La part des anges, à travers le rire, la lutte sociale

 

A la fin de Looking for Eric (2009), on avait juste envie de relever son col, de gonfler sa poitrine et d’affronter le monde entier. A la fin de La part des anges, on a juste envie de s’offrir un single malt hors d’âge et de le déguster les yeux fermés. Et certains continuent à trouver que Ken Loach est déprimant…

Evidemment, il ne faut pas compter sur le réalisateur du Vent se lève pour faire dans la gaudriole. Dans l’expression comédie sociale, Ken Loach n’oublie jamais le social. Défenseur sans relâche des laissés-pour-compte, il ne cesse d’épater par la justesse de son regard, sa manière aussi d’appuyer là où ça fait mal. Et par ce talent unique de diriger des acteurs non professionnels. Comme ce Paul Brannigan, impressionnant dans le rôle principal de La part des anges.

Il joue Robbie, jeune délinquant de Glasgow, condamné à une peine de travaux d’intérêt général. Grâce à Harry, un éducateur bien intentionné, il découvre le monde du whisky et se révèle redoutable dégustateur. Mais, on ne se refait pas: avec ses nouveaux potes, Robbie imagine un plan qui lui permettra de sortir de la dèche.

Ken Loach épate par cette manière unique de diriger des acteurs non professionnels.

A 76 ans, Ken Loach n’a plus rien à prouver et peut tranquillement se faire plaisir sans chercher midi à quatorze heures. Tant pis si, dans une filmographie qui compte Riff-Raff, Land and freedom, My name is Joe ou encore Sweet sixteen, cette Part des anges prend souvent des allures de film mineur, par moments presque poussif. L’essentiel reste que l’épopée de cette bande de pieds nickelés demeure savoureuse, que l’ironie ne masque jamais une tendresse évidente pour les personnages, même ceux qui passent pour des abrutis.Et que le film s’achève sur un pied de nez joyeusement amoral.

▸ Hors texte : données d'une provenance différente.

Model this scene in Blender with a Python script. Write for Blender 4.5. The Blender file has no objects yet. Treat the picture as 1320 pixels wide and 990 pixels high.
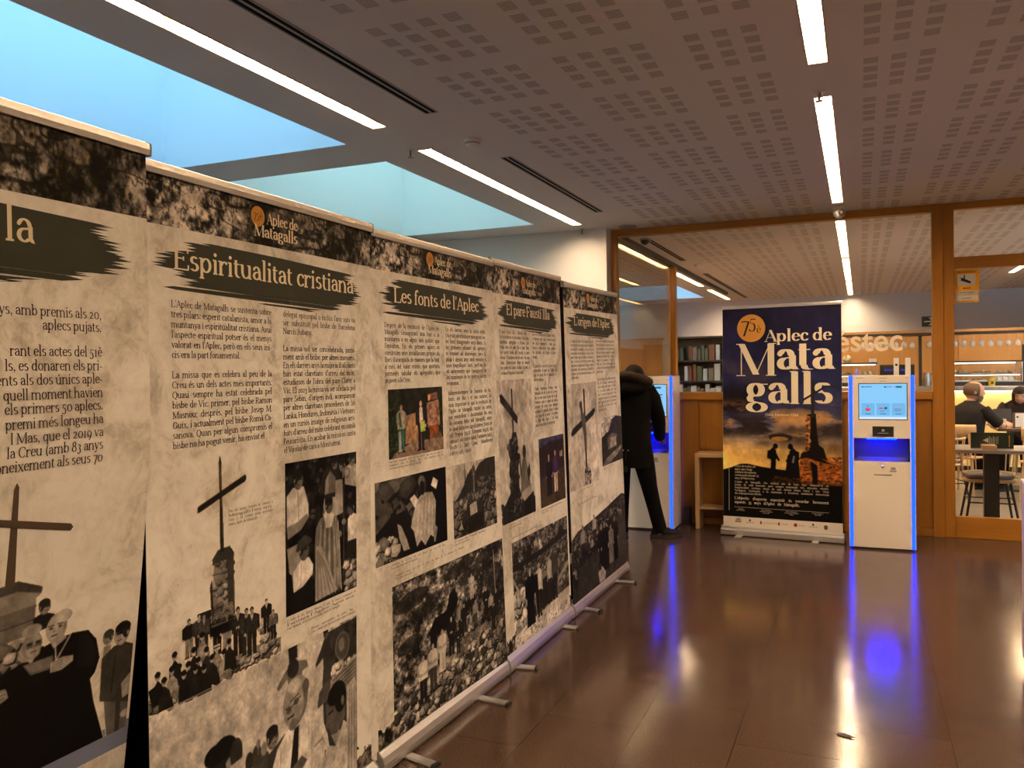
import bpy, bmesh, math, random
import numpy as np
from mathutils import Vector, Matrix, Quaternion

SC = bpy.context.scene
COL = SC.collection
PI = math.pi

# ------------------------------------------------------------------ camera
CAM_H = 1.55
YAW, PIT, ROL = -0.39697, -0.016953, -0.01582
def camera():
    f = Vector((math.sin(YAW)*math.cos(PIT), math.cos(YAW)*math.cos(PIT), math.sin(PIT)))
    r = Vector((math.cos(YAW), -math.sin(YAW), 0)); u = r.cross(f)
    r2 = math.cos(ROL)*r + math.sin(ROL)*u
    u2 = -math.sin(ROL)*r + math.cos(ROL)*u
    m = Matrix(((r2.x, u2.x, -f.x, 0), (r2.y, u2.y, -f.y, 0), (r2.z, u2.z, -f.z, CAM_H), (0, 0, 0, 1)))
    cd = bpy.data.cameras.new('camera'); cd.sensor_width = 36.0; cd.lens = 36.0*1072.04/1320
    cd.clip_start = 0.02; cd.clip_end = 200
    o = bpy.data.objects.new('camera', cd); COL.objects.link(o); o.matrix_world = m
    SC.camera = o
camera()

# ------------------------------------------------------------------ light and exposure
LAMP = (1.0, 0.71, 0.44)          # warm fluorescent tubes
LAMP_HALL = 118.0
LAMP_CAFE = 165.0
SKY = (0.27, 0.60, 0.90)
SKY_STRENGTH = 8.5
vs = SC.view_settings
vs.view_transform = 'Standard'; vs.look = 'None'; vs.gamma = 1.0; vs.exposure = 0.16; vs.use_curve_mapping = False
SC.cycles.use_denoising = True
SC.cycles.max_bounces = 8; SC.cycles.diffuse_bounces = 5; SC.cycles.glossy_bounces = 4; SC.cycles.transmission_bounces = 6
SC.cycles.transparent_max_bounces = 16
SC.cycles.sample_clamp_indirect = 6.0
SC.cycles.caustics_reflective = False; SC.cycles.caustics_refractive = False
w = bpy.data.worlds.new('dusk_sky'); SC.world = w; w.use_nodes = True
bgn = w.node_tree.nodes['Background']; bgn.inputs[0].default_value = (*SKY, 1); bgn.inputs[1].default_value = SKY_STRENGTH

# ------------------------------------------------------------------ materials
def S(r, g=None, b=None):                     # sRGB 0-255 -> linear
    if g is None: g = b = r
    return tuple(((c/255)/12.92 if c <= 10.31 else (((c/255)+0.055)/1.055)**2.4) for c in (r, g, b))
MATS = {}
def mat(name, col=(.8, .8, .8), rough=.5, metal=0., spec=.5, emit=None, est=0., coat=0.):
    if name in MATS: return MATS[name]
    m = bpy.data.materials.new(name); m.use_nodes = True
    p = m.node_tree.nodes['Principled BSDF']
    p.inputs['Base Color'].default_value = (*col, 1)
    p.inputs['Roughness'].default_value = rough; p.inputs['Metallic'].default_value = metal
    p.inputs['Specular IOR Level'].default_value = spec
    p.inputs['Coat Weight'].default_value = coat
    if emit: p.inputs['Emission Color'].default_value = (*emit, 1); p.inputs['Emission Strength'].default_value = est
    MATS[name] = m
    return m
class N:                                       # tiny node helper
    def __init__(s, m): s.t = m.node_tree; s.p = s.t.nodes['Principled BSDF']; s.out = s.t.nodes['Material Output']
    def new(s, k, **kw):
        n = s.t.nodes.new(k)
        for a, v in kw.items(): setattr(n, a, v)
        return n
    def link(s, a, b): s.t.links.new(a, b)
    def coord(s, scale=(1, 1, 1), loc=(0, 0, 0), rot=(0, 0, 0)):
        tc = s.new('ShaderNodeTexCoord'); mp = s.new('ShaderNodeMapping')
        mp.inputs['Scale'].default_value = scale; mp.inputs['Location'].default_value = loc; mp.inputs['Rotation'].default_value = rot
        s.link(tc.outputs['Object'], mp.inputs['Vector']); return mp.outputs['Vector']
    def noise(s, v, scale, detail=4, rough=.55, dist=0.):
        n = s.new('ShaderNodeTexNoise'); n.inputs['Scale'].default_value = scale; n.inputs['Detail'].default_value = detail
        n.inputs['Roughness'].default_value = rough; n.inputs['Distortion'].default_value = dist
        if v: s.link(v, n.inputs['Vector'])
        return n.outputs['Fac']
    def ramp(s, fac, stops):
        n = s.new('ShaderNodeValToRGB'); e = n.color_ramp.elements
        while len(e) > 1: e.remove(e[-1])
        for i, (p, c) in enumerate(stops):
            x = e[0] if i == 0 else e.new(p)
            x.position = p; x.color = (*c, 1) if len(c) == 3 else c
        s.link(fac, n.inputs['Fac']); return n.outputs['Color']
    def math(s, op, a, b=None, clamp=False):
        n = s.new('ShaderNodeMath', operation=op, use_clamp=clamp)
        for i, x in enumerate((a, b)):
            if x is None: continue
            if isinstance(x, (int, float)): n.inputs[i].default_value = x
            else: s.link(x, n.inputs[i])
        return n.outputs[0]
    def mix(s, fac, a, b, mode='MIX'):
        n = s.new('ShaderNodeMix', data_type='RGBA', blend_type=mode)
        for i, x in ((0, fac), (6, a), (7, b)):
            if isinstance(x, (int, float)): n.inputs[i].default_value = x
            elif isinstance(x, tuple): n.inputs[i].default_value = (*x, 1)
            else: s.link(x, n.inputs[i])
        return n.outputs[2]
    def bump(s, h, st=.2, d=.01):
        n = s.new('ShaderNodeBump'); n.inputs['Strength'].default_value = st; n.inputs['Distance'].default_value = d
        s.link(h, n.inputs['Height']); s.link(n.outputs['Normal'], s.p.inputs['Normal'])
def wood(name, c1, c2, rough=.4, axis='Z', coat=.0):
    m = mat(name, c1, rough, coat=coat); n = N(m)
    sc = {'Z': (9, 9, .6), 'X': (.6, 9, 9), 'Y': (9, .6, 9)}[axis]
    f = n.noise(n.coord(sc), 2.2, 6, .6, .6)
    n.link(n.ramp(f, [(.3, c1), (.7, c2)]), n.p.inputs['Base Color']); return m
def glass_mat(name, tint=(1, 1, 1), refl=.06):
    m = bpy.data.materials.new(name); m.use_nodes = True; t = m.node_tree
    for x in list(t.nodes): t.nodes.remove(x)
    out = t.nodes.new('ShaderNodeOutputMaterial'); mx = t.nodes.new('ShaderNodeMixShader')
    tr = t.nodes.new('ShaderNodeBsdfTransparent'); gl = t.nodes.new('ShaderNodeBsdfGlossy'); lw = t.nodes.new('ShaderNodeFresnel')
    lw.inputs['IOR'].default_value = 1.45
    tr.inputs[0].default_value = (*tint, 1); gl.inputs['Roughness'].default_value = .02
    ad = t.nodes.new('ShaderNodeMath'); ad.operation = 'MULTIPLY_ADD'; ad.inputs[1].default_value = .75; ad.inputs[2].default_value = refl - .04
    ad.use_clamp = True
    t.links.new(lw.outputs[0], ad.inputs[0]); t.links.new(ad.outputs[0], mx.inputs[0])
    t.links.new(tr.outputs[0], mx.inputs[1]); t.links.new(gl.outputs[0], mx.inputs[2]); t.links.new(mx.outputs[0], out.inputs[0])
    MATS[name] = m; return m

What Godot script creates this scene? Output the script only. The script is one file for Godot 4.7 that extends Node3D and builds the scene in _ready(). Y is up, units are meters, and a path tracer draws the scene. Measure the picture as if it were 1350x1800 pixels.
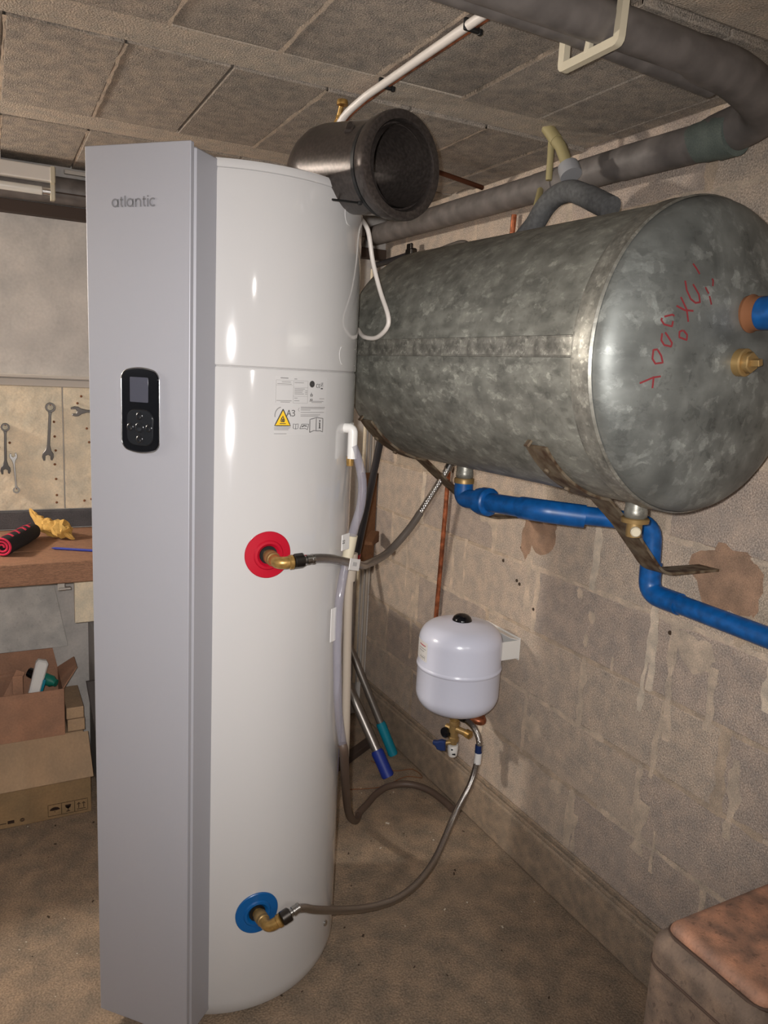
extends Node3D
# A garage corner: a tall heat-pump water heater, an old galvanised tank on wall brackets, a workbench behind.

class MB:
	# collects triangles; every triangle is turned to face the normal that comes with it
	var v := PackedVector3Array()
	var n := PackedVector3Array()
	var t := PackedVector2Array()
	func tri(a: Vector3, b: Vector3, c: Vector3, na: Vector3, nb: Vector3, nc: Vector3, ua := Vector2.ZERO, ub := Vector2.ZERO, uc := Vector2.ZERO) -> void:
		var f := (c - a).cross(b - a)
		if f.length_squared() < 1e-20: return
		if f.dot(na + nb + nc) >= 0:
			v.append(a); v.append(b); v.append(c); n.append(na); n.append(nb); n.append(nc); t.append(ua); t.append(ub); t.append(uc)
		else:
			v.append(a); v.append(c); v.append(b); n.append(na); n.append(nc); n.append(nb); t.append(ua); t.append(uc); t.append(ub)
	func quad(a: Vector3, b: Vector3, c: Vector3, d: Vector3, na: Vector3, nb: Vector3, nc: Vector3, nd: Vector3, u0 := Vector2.ZERO, u1 := Vector2.ZERO, u2 := Vector2.ZERO, u3 := Vector2.ZERO) -> void:
		tri(a, b, c, na, nb, nc, u0, u1, u2)
		tri(a, c, d, na, nc, nd, u0, u2, u3)
	func flat(a: Vector3, b: Vector3, c: Vector3, d: Vector3, nn: Vector3) -> void:
		quad(a, b, c, d, nn, nn, nn, nn, Vector2(0, 0), Vector2(1, 0), Vector2(1, 1), Vector2(0, 1))
	func mesh() -> ArrayMesh:
		var m := ArrayMesh.new()
		var a := []
		a.resize(Mesh.ARRAY_MAX)
		a[Mesh.ARRAY_VERTEX] = v; a[Mesh.ARRAY_NORMAL] = n; a[Mesh.ARRAY_TEX_UV] = t
		m.add_surface_from_arrays(Mesh.PRIMITIVE_TRIANGLES, a)
		return m

const I := Transform3D.IDENTITY
var M := {}
var taken := {}
var rng := RandomNumberGenerator.new()
var jitter := FastNoiseLite.new()

# ------------------------------------------------------------------ shapes
func rbox(b: MB, size: Vector3, r := 0.004, xf := I, k := 2) -> void:
	# a box with rounded edges, centred
	var h := size / 2.0
	r = min(r, min(h.x, min(h.y, h.z)) * 0.98)
	for ax in 3:
		for s in [-1.0, 1.0]:
			var u := (ax + 1) % 3
			var w := (ax + 2) % 3
			var lu := ticks(h[u], r, k)
			var lw := ticks(h[w], r, k)
			var P := []
			var N := []
			for i in lu.size():
				for j in lw.size():
					var q := Vector3.ZERO
					q[ax] = s * h[ax]; q[u] = lu[i]; q[w] = lw[j]
					var c := q.clamp(-h + Vector3.ONE * r, h - Vector3.ONE * r)
					var d := (q - c).normalized()
					P.append(xf * (c + d * r)); N.append((xf.basis * d).normalized())
			var m := lw.size()
			for i in lu.size() - 1:
				for j in m - 1:
					var a := i * m + j
					b.quad(P[a], P[a + m], P[a + m + 1], P[a + 1], N[a], N[a + m], N[a + m + 1], N[a + 1], Vector2(lu[i], lw[j]), Vector2(lu[i + 1], lw[j]), Vector2(lu[i + 1], lw[j + 1]), Vector2(lu[i], lw[j + 1]))

func ticks(h: float, r: float, k: int) -> Array:
	var out := []
	for i in k + 1: out.append(-h + r - r * tan(PI / 4 * (1.0 - float(i) / k)))
	for i in k + 1: out.append(h - r + r * tan(PI / 4 * float(i) / k))
	return out

func lathe(b: MB, prof: Array, sides := 48, xf := I, sharp := 35.0) -> void:
	# prof: Vector2(radius, height) from bottom to top, outside on the right
	var m := prof.size()
	var sn := []
	for i in m - 1:
		var d: Vector2 = (prof[i + 1] - prof[i]).normalized()
		sn.append(Vector2(d.y, -d.x))
	for i in m - 1:
		var n0: Vector2 = sn[i]
		var n1: Vector2 = sn[i]
		if i > 0 and absf(rad_to_deg(sn[i - 1].angle_to(sn[i]))) < sharp: n0 = (sn[i - 1] + sn[i]).normalized()
		if i < m - 2 and absf(rad_to_deg(sn[i + 1].angle_to(sn[i]))) < sharp: n1 = (sn[i + 1] + sn[i]).normalized()
		for j in sides:
			var a0 := TAU * j / sides
			var a1 := TAU * (j + 1) / sides
			var e0 := Vector3(sin(a0), 0, cos(a0))
			var e1 := Vector3(sin(a1), 0, cos(a1))
			var Y := Vector3.UP
			b.quad(xf * (e0 * prof[i].x + Y * prof[i].y), xf * (e1 * prof[i].x + Y * prof[i].y), xf * (e1 * prof[i + 1].x + Y * prof[i + 1].y), xf * (e0 * prof[i + 1].x + Y * prof[i + 1].y),
				(xf.basis * (e0 * n0.x + Y * n0.y)).normalized(), (xf.basis * (e1 * n0.x + Y * n0.y)).normalized(), (xf.basis * (e1 * n1.x + Y * n1.y)).normalized(), (xf.basis * (e0 * n1.x + Y * n1.y)).normalized(),
				Vector2(a0, prof[i].y), Vector2(a1, prof[i].y), Vector2(a1, prof[i + 1].y), Vector2(a0, prof[i + 1].y))

func along(a: Vector3, d: Vector3) -> Transform3D:
	# a frame at a whose y axis points along d
	d = d.normalized()
	var x := d.cross(Vector3.UP if absf(d.y) < 0.95 else Vector3.FORWARD).normalized()
	return Transform3D(Basis(x, d, x.cross(d).normalized()), a)

func smooth(pts: Array, k := 6) -> Array:
	var out := []
	for i in pts.size() - 1:
		var p0: Vector3 = pts[max(i - 1, 0)]
		var p1: Vector3 = pts[i]
		var p2: Vector3 = pts[i + 1]
		var p3: Vector3 = pts[min(i + 2, pts.size() - 1)]
		for s in k:
			out.append(p1.cubic_interpolate(p2, p0, p3, float(s) / k))
	out.append(pts[-1])
	return out

func bend(pts: Array, r: float, k := 6) -> Array:
	# straight runs with rounded corners
	var out := [pts[0]]
	for i in range(1, pts.size() - 1):
		var p: Vector3 = pts[i]
		var a: Vector3 = pts[i - 1] - p
		var c: Vector3 = pts[i + 1] - p
		var q: float = min(r, min(a.length(), c.length()) * 0.49)
		var s := p + a.normalized() * q
		var e := p + c.normalized() * q
		for j in k + 1:
			var f := float(j) / k
			out.append(s.lerp(p, f).lerp(p.lerp(e, f), f))
	out.append(pts[-1])
	return out

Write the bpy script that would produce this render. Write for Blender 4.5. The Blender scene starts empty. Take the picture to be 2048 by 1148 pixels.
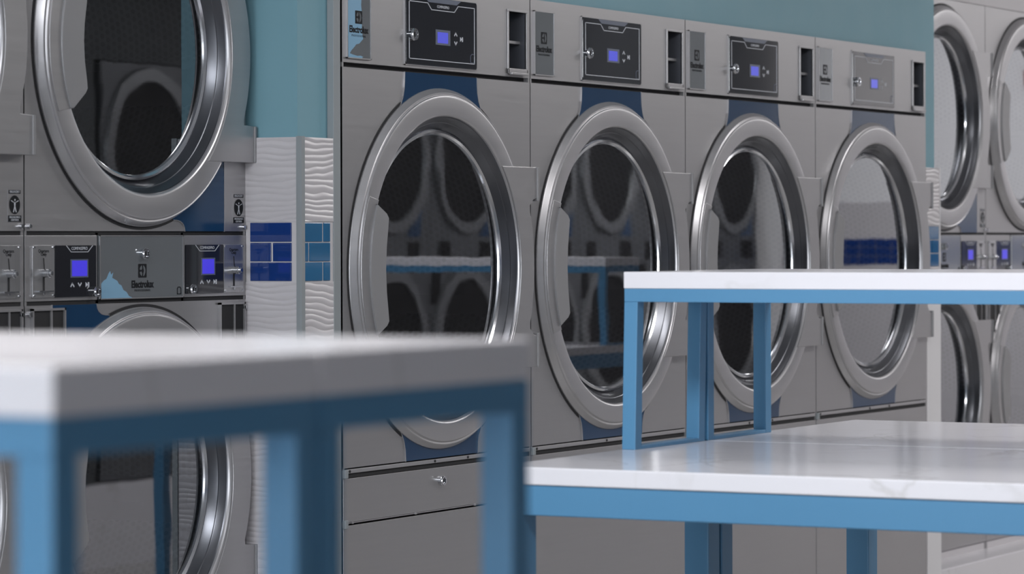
import bpy, math, random
from math import pi, cos, sin, radians
from mathutils import Vector, Matrix
random.seed(4)
COL = bpy.context.scene.collection
sc = bpy.context.scene

# ------------------------------------------------------------------ materials
def newmat(name):
    m = bpy.data.materials.new(name); m.use_nodes = True
    nt = m.node_tree; b = nt.nodes['Principled BSDF']
    return m, nt, b
def N(nt, t, **kw):
    n = nt.nodes.new(t)
    for k, v in kw.items():
        if hasattr(n, k): setattr(n, k, v)
        else: n.inputs[k].default_value = v
    return n
def plain(name, col, rough=.5, metal=0., spec=.5, coat=0., emis=None, es=1.):
    m, nt, b = newmat(name)
    b.inputs['Base Color'].default_value = (*col, 1); b.inputs['Roughness'].default_value = rough
    b.inputs['Metallic'].default_value = metal; b.inputs['Specular IOR Level'].default_value = spec
    b.inputs['Coat Weight'].default_value = coat; b.inputs['Coat Roughness'].default_value = .05
    if emis:
        b.inputs['Emission Color'].default_value = (*emis, 1); b.inputs['Emission Strength'].default_value = es
    # a faint procedural unevenness so no surface is perfectly uniform
    n = N(nt, 'ShaderNodeTexNoise'); n.inputs['Scale'].default_value = 9
    tc = N(nt, 'ShaderNodeTexCoord'); nt.links.new(tc.outputs['Object'], n.inputs['Vector'])
    mr = N(nt, 'ShaderNodeMapRange'); mr.inputs['To Min'].default_value = max(0, rough*.88); mr.inputs['To Max'].default_value = min(1, rough*1.12)
    nt.links.new(n.outputs['Fac'], mr.inputs['Value']); nt.links.new(mr.outputs[0], b.inputs['Roughness'])
    return m
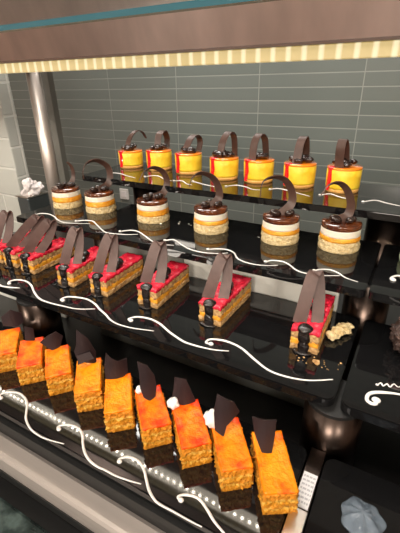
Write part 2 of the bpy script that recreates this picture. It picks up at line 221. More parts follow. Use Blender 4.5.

Surtout, Ken Loach, avec son fidèle scénariste Paul Laverty, n’a rien perdu de son acuité quand il s’agit de disséquer les failles du système, la spirale de la misère et les tentatives d’en sortir. Dans cette grisaille, quelques lueurs: le regard si humain de Harry ou l’amour de Leonie. En Juliette contemporaine, elle résiste aux pressions de sa famille, qui refuse de la voir fréquenter ce voyou de Robbie, avec qui elle a eu un enfant. Exemplaire d’honnêteté et de sincérité, Ken Loach a souvent manié l’humour (qu’on se souvienne du vol de mouton de Raining stones), mais n’avait que rarement franchi aussi allègrement le pas de la comédie sympathique, fût-elle sociale. Puisqu’il paraît que de nos jours, au cinéma, le public ne cherche plus que l’occasion de passer un bon moment, autant le faire avec intelligence.